Under the Radar - "England"
Photo/Martin Kaufhold
Should a critic ever tell you that your style isn't working, they don't mean "quit," they mean "make it work." When Tim Crouch brought An Oak Tree here in 2006, his spartan style was hurt by his gimmick, which forced him to "hypnotize" a new actor each night for an unbalanced pas de deux. His new piece, England, also uses a gimmick, splitting the monologue of a woman dying of a myocardial infarction between two actors, himself and Hannah Ringham, and setting the whole piece in an art gallery (here it's the hidden treasure of the Chelsea Art Gallery).
Location, location, location, as they say, and it's true, for the art--a passion of the protagonist and her unseen boyfriend--fills in the emotions that these neutral performers withhold. In the echoes of the large gallery space, the text overlaps and starts to resemble a heartbeat. A brilliant ambient sound design by Dan Jones helps to add a throbbing intensity to the show, one heightened by the effect of standing up for the first half of the show. Just as photographs cannot capture the layers on a canvas, neither can a description of the pointedly flat script evoke the three-dimensional effect.
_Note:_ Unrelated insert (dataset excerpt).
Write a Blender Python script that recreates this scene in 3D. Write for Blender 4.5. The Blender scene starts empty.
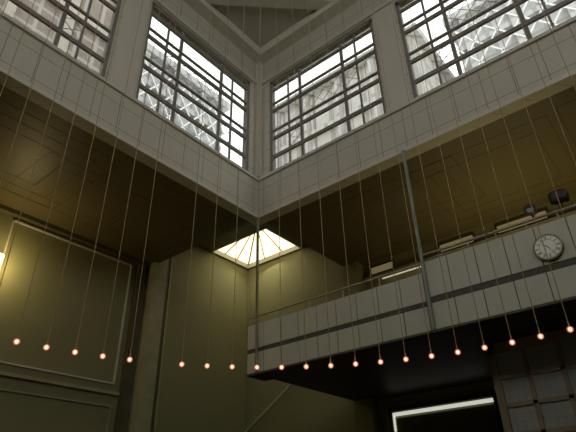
import bpy, bmesh, math
from mathutils import Vector, Matrix
ZC=1.6
ORI={}
def V(*a): return Vector(a)
# ---------------- materials ----------------
def mat(name,col,rough=.6,metal=0,var=.12,scale=3,bump=.0,emit=None,es=0,spec=.3):
    m=bpy.data.materials.new(name); m.use_nodes=True
    nt=m.node_tree; b=nt.nodes['Principled BSDF']
    b.inputs['Roughness'].default_value=rough; b.inputs['Metallic'].default_value=metal
    b.inputs['Specular IOR Level'].default_value=spec
    tc=nt.nodes.new('ShaderNodeNewGeometry'); n=nt.nodes.new('ShaderNodeTexNoise')
    n.inputs['Scale'].default_value=scale; n.inputs['Detail'].default_value=5
    nt.links.new(tc.outputs['Position'],n.inputs['Vector'])
    r=nt.nodes.new('ShaderNodeValToRGB')
    r.color_ramp.elements[0].position=.3; r.color_ramp.elements[1].position=.7
    r.color_ramp.elements[0].color=(*[c*(1-var) for c in col],1)
    r.color_ramp.elements[1].color=(*[min(1,c*(1+var)) for c in col],1)
    nt.links.new(n.outputs['Fac'],r.inputs['Fac']); nt.links.new(r.outputs['Color'],b.inputs['Base Color'])
    if bump:
        bp=nt.nodes.new('ShaderNodeBump'); bp.inputs['Strength'].default_value=bump
        nt.links.new(n.outputs['Fac'],bp.inputs['Height']); nt.links.new(bp.outputs['Normal'],b.inputs['Normal'])
    if emit:
        b.inputs['Emission Color'].default_value=(*emit,1); b.inputs['Emission Strength'].default_value=es
    return m
def gridmat(name,col,line,w,h,mort,rough=.5,ou=0,oz=0,var=.06,flat=False):
    m=mat(name,col,rough,var=var); nt=m.node_tree; b=nt.nodes['Principled BSDF']
    g=[n for n in nt.nodes if n.type=='NEW_GEOMETRY'][0]; r=[n for n in nt.nodes if n.type=='VALTORGB'][0]
    s=nt.nodes.new('ShaderNodeSeparateXYZ'); nt.links.new(g.outputs['Position'],s.inputs[0])
    a=nt.nodes.new('ShaderNodeMath'); a.operation='ADD'
    c=nt.nodes.new('ShaderNodeCombineXYZ')
    a2=nt.nodes.new('ShaderNodeMath'); a2.operation='ADD'; a2.inputs[1].default_value=ou
    z2=nt.nodes.new('ShaderNodeMath'); z2.operation='ADD'; z2.inputs[1].default_value=oz
    if flat:
        nt.links.new(s.outputs[0],a2.inputs[0]); nt.links.new(s.outputs[1],z2.inputs[0])
    else:
        nt.links.new(s.outputs[0],a.inputs[0]); nt.links.new(s.outputs[1],a.inputs[1])
        nt.links.new(a.outputs[0],a2.inputs[0]); nt.links.new(s.outputs[2],z2.inputs[0])
    nt.links.new(a2.outputs[0],c.inputs[0]); nt.links.new(z2.outputs[0],c.inputs[1])
    k=nt.nodes.new('ShaderNodeTexBrick'); k.offset=0; k.squash=1
    k.inputs['Scale'].default_value=1; k.inputs['Brick Width'].default_value=w; k.inputs['Row Height'].default_value=h
    k.inputs['Mortar Size'].default_value=mort; k.inputs['Mortar Smooth'].default_value=0
    k.inputs['Mortar'].default_value=(*line,1)
    nt.links.new(c.outputs[0],k.inputs['Vector'])
    nt.links.new(r.outputs['Color'],k.inputs['Color1']); nt.links.new(r.outputs['Color'],k.inputs['Color2'])
    nt.links.new(k.outputs['Color'],b.inputs['Base Color'])
    return m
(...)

The second part is more traditional, with the audience seated. The protagonist has receieved a heart transplant, and has come to thank the donor's wife for this bittersweet gift of life. Crouch starts as the "hero," with Ringham playing the passive translator, but the two soon seamlessly swap, evoking between them the unseen third character, a veiled Muslim woman, grieving for the husband she believes to have been murdered for a rich English woman. Because of all the restraint up until this point (and because of the standard dictation of a translator), the emotion that now bursts out of Ringham is doubly effective. What in Part I was the repeated request to "look" is now overtaken by the demanded "tell," though both are attempts to communicate a similar idea: "Thank you. If it were not for you, I would not be here."
It's a little ironic that Crouch, who is such a rigid writer and performer, begins England in a gallery for Jean Miotte, an "Informel" artist who sought an international language by painting formless shapes that would still be filled with meaning. Then again, isn't tragedy an international language in of itself?